When the county approves the plans to building a second story as well as a recreation room on the existing lot, Akima will have a room of her own. As I have not had a complete view at the plans, I believe her room will be within the dimensions of 12X14. These plans include making the living room area larger, which will include room for our office and study area. There is a yard to play in which has grass, as well as freedom to roam the one-acre property.
In our community, Akima will be able to enroll in and attend various activities, if she chooses. Such as dance, softball, martial arts, and any other kind of extracurricular activity. There are small amusement parks, one with rides, and others with ponds in which to feed ducks and walk our family dog.
I have always been in my daughter’s life. Nurturing her self-esteem and confidence, giving encouragement, showing support in anything she does, helping her cope with frustrations, and anxieties. I have been active in her education, participating in school functions, parent/teacher conferences, being a chaperone on fieldtrips, helping within the classroom and assisting with homework when allowed. I call Akima once a week, I would like to call her more, and wish she were allowed to call me as often as she wanted or needed.
My daughter and I have what I would consider a great relationship, even though she is young, she is able to comprehend what I am saying to her. When she is visiting, we are virtually inseparable! We do a lot of activities together; Talking about events in her life (good or bad), going to Garage Sales, and Thrift Shops, taking the family dog for walks, or taking a walk together. We go to the park and play on the equipment, watch movies together, and play dress-up (usually with my clothes). Together, Akima and I have searched the Internet for subjects she is interested in. At times Akima has confided that she wished she lived with me, drawing pictures with the same intentions, and asking that I drop her off at school (with having done so in the past).

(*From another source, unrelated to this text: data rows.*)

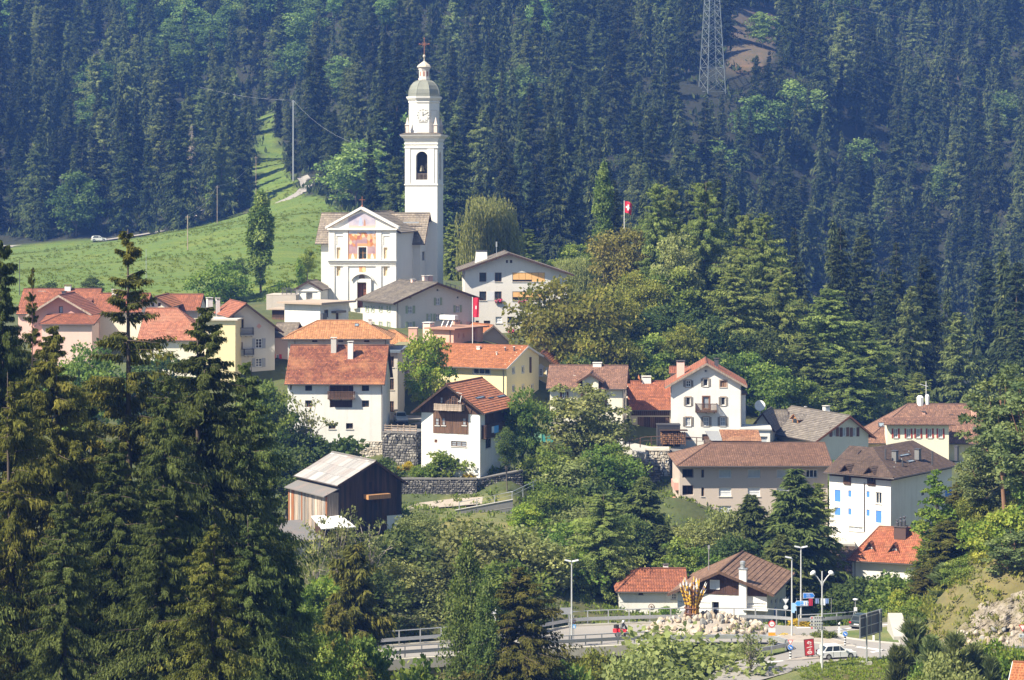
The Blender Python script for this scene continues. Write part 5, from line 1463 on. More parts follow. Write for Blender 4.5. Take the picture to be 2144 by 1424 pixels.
B=House("main_wing","",1215,1918,395,348.5,-2,12,plaster("butter_render",(0.72,0.60,0.38),amt=.15),zm=Z8,sink=4,root=H)
ze=B.z(1800,336);yr=6;zr=B.at_y(1650,136,yr)[1]
B.roof_x(ze,ze,yr,zr,T_BRMIX,oe=.9,og=.5,hl=7.2,e=.35,under=M_WOODM)
B.guards(7,34,flat("guard_tan",(0.62,0.45,0.32),.6));B.skylight(1290,264,1326,240);B.skylight(1844,290,1876,270)
B.chimney(1838,135,1866,208,3.2,M_TERRA,M_STONE_TRIM,drop=1.6);B.chimney(1547,172,1564,198,4,M_TERRA,M_METALD,drop=1);B.chimney(1703,190,1728,215,4,M_METALD,M_METALD,drop=1)
mb=MB();u,z=B.at_y(1568,125,6);mb.bar((u,6,z-1),(u,6,z+3.4),.08);mb.bar((u-1,6,z+3),(u+.3,6,z+2.6),.06);mb.lathe([(.5,-.7),(.55,.6),(.3,.9)],8,(u-.9,6,z+.3));mb.lathe([(.3,-.7),(.35,.6),(.2,.9)],8,(u+.2,6,z+.5));B.add(mb,"antenna",M_FRAMEW)
mb=MB()
for x in(1745,1765,1815,1835):
 u,z=B.at_y(x,345,0);mb.box(u-.35,u+.35,-.06,-.002,z-.35,z+.35)
B.add(mb,"attic_windows",M_WOODD)
# ---- red-roofed house, low brown hall, white house by the roundabout ------------------------------------
H=House("red_roofed_house","white house with red tiled roof, two dormers and dark chimney",615,1170,486,283,-20,10,M_WHITE,zm=Z10,sink=3)
ze=H.z(800,296);yr=5;zr=H.at_y(950,28,yr)[1]
H.roof_x(ze,ze,yr,zr,tiles("worn_red_tiles",(0.55,0.20,0.10),(0.42,0.14,0.08),w=.26,patch=(0.40,0.24,0.14),amt=.4),oe=.7,og=.5,hl=2.4,e=.3,under=M_GUTTER)
H.dormer(745,190,800,262,150,1.2,T_RED,2.6,M_WOODM,M_FRAMEW,.4);H.dormer(962,205,1016,280,165,1.2,T_RED,2.6,M_WOODM,M_FRAMEW,.4)
o=H.chimney(985,10,1090,150,3.0,flat("dark_brick",(0.10,0.06,0.05),.8),M_GUTTER,dep=1.6,drop=1.2,hood=False)
mb=MB()
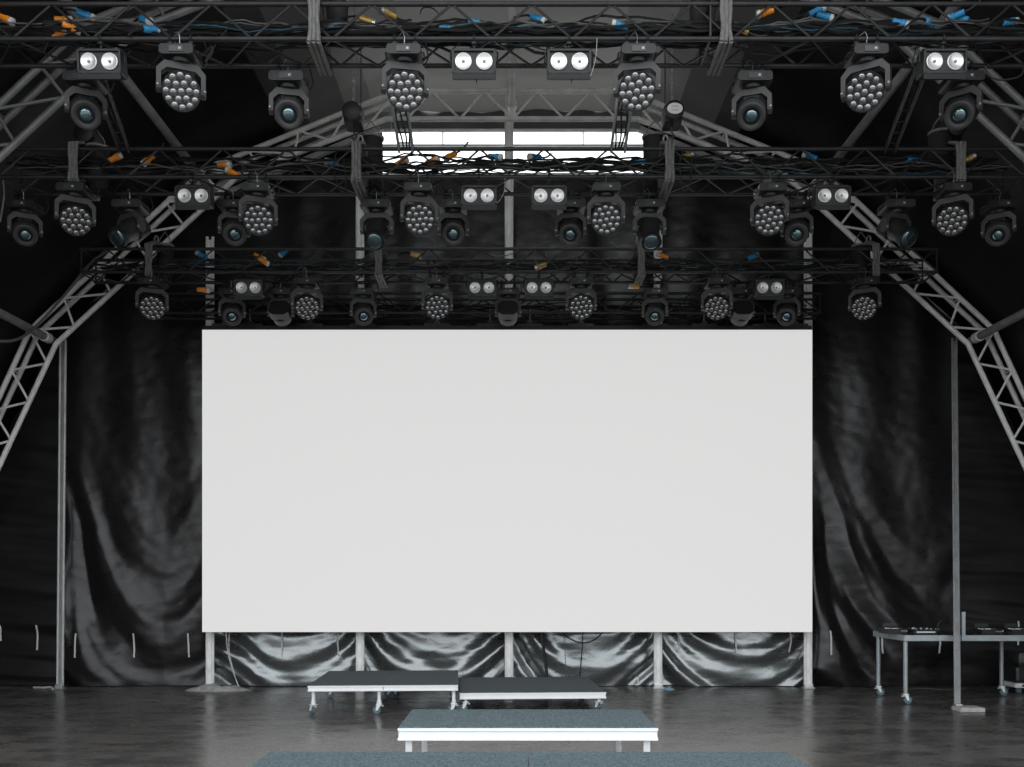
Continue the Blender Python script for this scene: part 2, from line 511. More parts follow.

We have had disagreements; I will admit that. We have successfully worked through most of them, if it is in her best interest to compromise (i.e. trading of a chore), I will allow her to negotiate a special consideration. If it is not in her best interest (i.e. riding her bike without a helmet) I will hold steadfast and allow her to be angry. She has thrown fits, and when left to think about her actions, she apologizes for her them. I have tried not to spoil her too much, but on the other hand give her what I feel she needs most in life, unconditional love, stability, discipline and a nurturing environment. Of course, every now and then, a few unnecessary wants never hurt anyone.
In the past as well as present, Akima has been emotional, crying over what seems to be small issues. She has cried when spilling milk, losing money or a toy and forgetting homework, or a book. This year, her schooling has suffered. She has not been getting the proper amount of sleep, seems more stressed over the “what ifs” of any situation. She has been made to keep “secrets” from her teacher’s by not telling them she has moved 50 miles away to a new county and town, along with a few others, such as not being able to talk about her new babysitter, or mention the fact that her father is not home 3 to 4 nights a week, or even simple pleasures as to places she may be going to or have visited. I have noticed she is a bit more relaxed in our home, until Sunday, and then when she realizes she has to go back to her dad’s, she acts out more, and gets frustrated easily.
I want to point out father's faults as parent, then conclude on a positive note as to what I feel is in the best interest of my (our) daughter. What do you think?